Footnote 3: For the purpose of this analysis, we will assume without deciding that, as petitioner contends, Linn's roles as petitioner's labor relations consultant in the first arbitration and the second arbitration and thereafter as the City's party-arbitrator are equivalent to representation by counsel within the meaning of Rules of Professional Conduct (22 NYCRR 1200.0) rule 1.9 (a).
Footnote 4: In Supreme Court, petitioner also asserted that a substantial relationship exists between Linn's status as the City's party-appointed arbitrator and his representation of petitioner during the Taylor Law litigation. Supreme Court rejected that argument, and petitioner does not challenge that aspect of the court's order and judgment.
Footnote 5: Contrary to petitioner's claims, Supreme Court did not conclude that such a waiver had occurred, finding only that petitioner's failure to seek judicial review in the fourth arbitration was, "at the very least[,] an appropriate consideration in determining whether disqualification [was] warranted."
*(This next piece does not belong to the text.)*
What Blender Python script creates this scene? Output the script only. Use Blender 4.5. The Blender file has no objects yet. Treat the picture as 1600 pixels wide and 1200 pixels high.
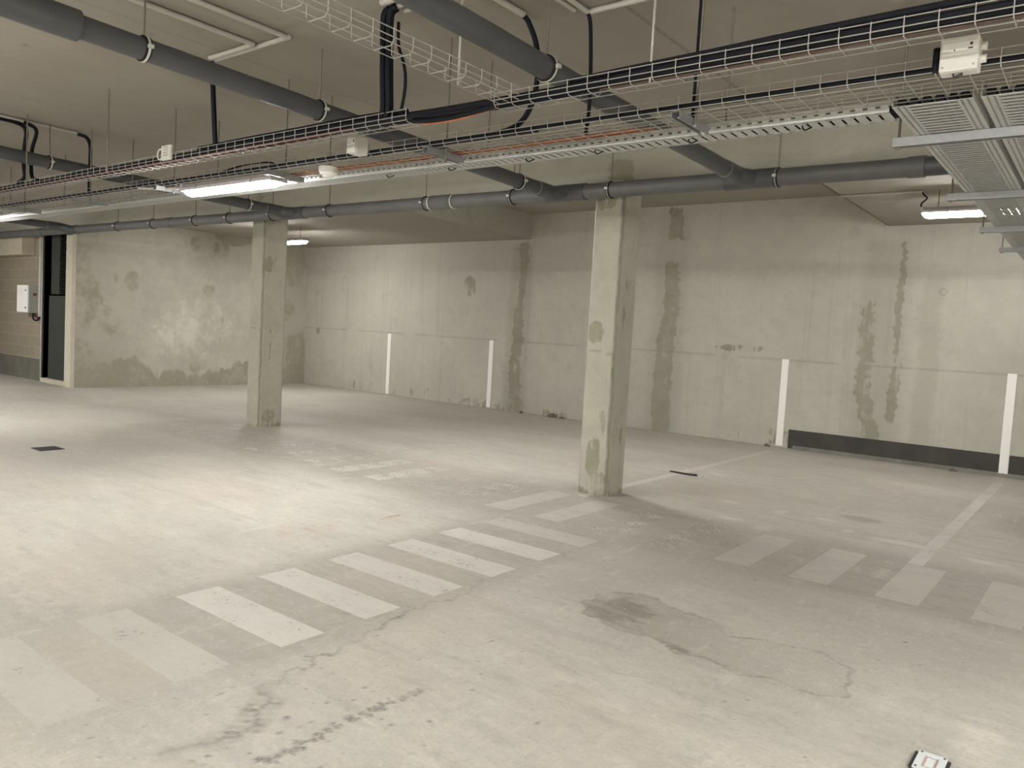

Footnote 6: This claim was not waived, as it is based on events that occurred following the conclusion of the fourth arbitration.
Footnote 7: We decline to rule, as the City requests, that the remedy of judicial disqualification of a party-appointed arbitrator in a public interest arbitration is unavailable as a matter of law before an award has been rendered. This argument appears to be unpreserved; nevertheless, it "presents a question of law that appears on the face of the record that could not have been avoided had it been properly raised" (Salamon v Alpine Acres Condominium, 172 AD3d 1668, 1669 n 2 [2019]; see Rew v County of Niagara, 115 AD3d 1316, 1317 [2014]).
Footnote 8: The Federal Arbitration Act (see 9 USC § 1 et seq.) — which is not controlling here — currently provides that an arbitrator's "[e]vident partiality or corruption" is a ground for vacatur of an arbitration award (9 USC § 10 [a] [2]).